The outfitter pockets the full payment despite the trek having taken three days instead of six or seven, thereby leaving them free to either take a few days off or race another client up the mountain straight away. In addition to lessening your chances of success, climbing with someone who is disreputable can also have safety and health repercussions, neither of which are ideal on a trek that has its fair share of pitfalls, quite literally in some cases.

There’s a pretty good chance that you’ll only attempt to tackle Kilimanjaro once in your life.

If you succeed, you will probably rather invest future travel funds on new challenges and adventures rather than climb it again. If you fail, you may wish to give it a second crack or you likewise may decide that you gave it your best shot and choose to move on. Regardless of the outcome, you want to do everything possible to make your first attempt a success.

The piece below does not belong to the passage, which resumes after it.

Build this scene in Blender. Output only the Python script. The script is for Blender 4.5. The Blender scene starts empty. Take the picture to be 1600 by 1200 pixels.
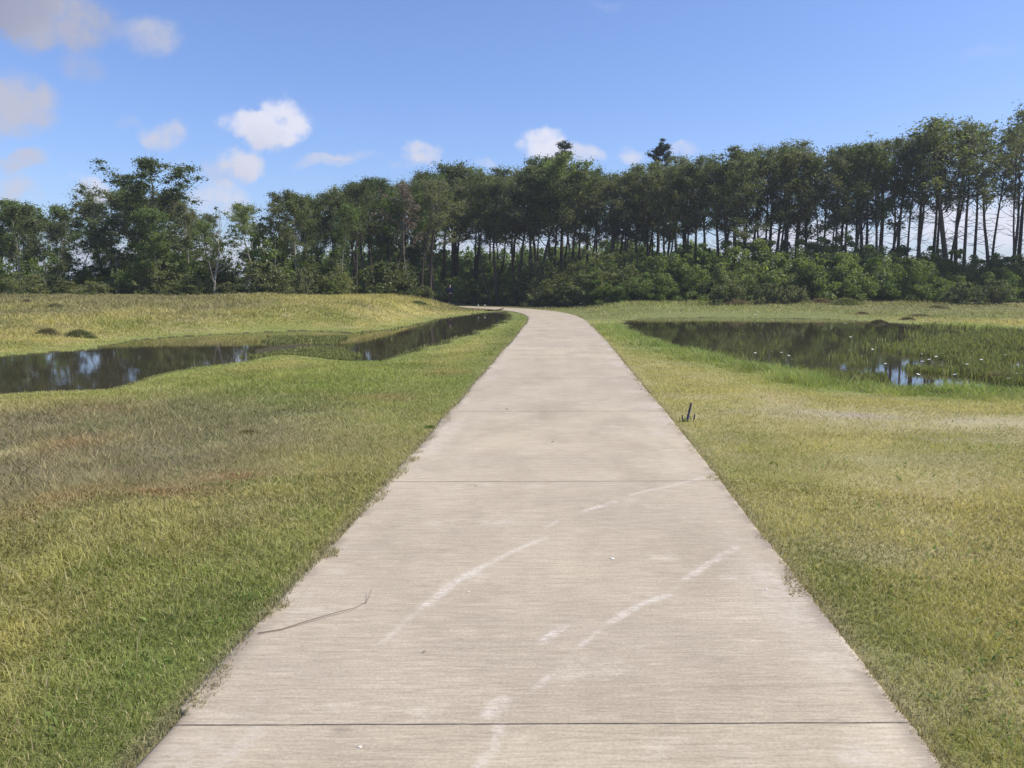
import bpy, bmesh, math, random
import numpy as np
from mathutils import Vector, Matrix

# ------------------------------------------------------------------ camera, sky, sun
SC = bpy.context.scene
COL = SC.collection
F, HZ, CAMZ = 1190.0, 445.0, 1.58          # focal length in photo pixels, horizon row, eye height
PITCH = math.atan((600 - HZ) / F)
cd = bpy.data.cameras.new('camera')
cd.sensor_width = 36.0
cd.lens = 36.0 * F / 1600.0
cd.clip_end = 20000
cd.clip_start = 0.05
cam = bpy.data.objects.new('camera', cd)
COL.objects.link(cam)
cam.location = (0, 0, CAMZ)
cam.rotation_euler = (math.pi / 2 - PITCH, 0, 0)
SC.camera = cam

SUN_AZ, SUN_EL = math.radians(94), math.radians(51)    # azimuth clockwise from the view direction (+Y)
sl = bpy.data.lights.new('sun', 'SUN')
sl.energy = 4.2
sl.angle = math.radians(0.53)
sl.color = (1.0, 0.95, 0.86)
so = bpy.data.objects.new('sun', sl)
COL.objects.link(so)
sdir = Vector((math.sin(SUN_AZ) * math.cos(SUN_EL), math.cos(SUN_AZ) * math.cos(SUN_EL), math.sin(SUN_EL)))
so.rotation_euler = sdir.to_track_quat('Z', 'Y').to_euler()
so.location = sdir * 60

SC.view_settings.view_transform = 'Standard'
SC.view_settings.look = 'None'
SC.view_settings.exposure = 0.35
SC.view_settings.gamma = 1.0
SC.render.engine = 'CYCLES'
SC.cycles.max_bounces = 6
SC.cycles.diffuse_bounces = 3
SC.cycles.glossy_bounces = 3
SC.cycles.transmission_bounces = 4
SC.cycles.sample_clamp_indirect = 4.0
SKY_STRENGTH = 0.115


def ray(px, py):
    """world direction through a photo pixel"""
    a, b = (px - 800) / F, (600 - py) / F
    c, s = math.cos(PITCH), math.sin(PITCH)
    return np.array([a, c + b * s, -s + b * c])


def G(px, py, z=0.0):
    d = ray(px, py)
    t = (z - CAMZ) / d[2]
    return np.array([d[0] * t, d[1] * t])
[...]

When picking an operator, choose one that is recommended by someone you know and respect. That could be a friend, someone you met on your travels or an authority. If you book through a third party like an adventure tour company that sends thousands of people on treks and travels throughout the world every year, you can take some peace of mind in the knowledge that they have performed their own due diligence on the local climbing outfitter and their recommendation and professional partnership is based on first-hand experience. It may cost more than booking locally, but if it increases your chance of safety and success, surely it’s worth that extra fee.

Finally, pick the best possible time of year. Weather patterns change and nothing is ever guaranteed, but by coordinating your Kili attempt with what should be the best season for trekking, you lessen the chance of being foiled by a freak snow storm or heavy rains.

Regardless of whether your ultimate aim is to climb the Seven Summits or simply add Kilimanjaro to Mount Grouse on your ‘been-there, done-that’ list, climbing Africa’s highest mountain is worth every expense and every effort.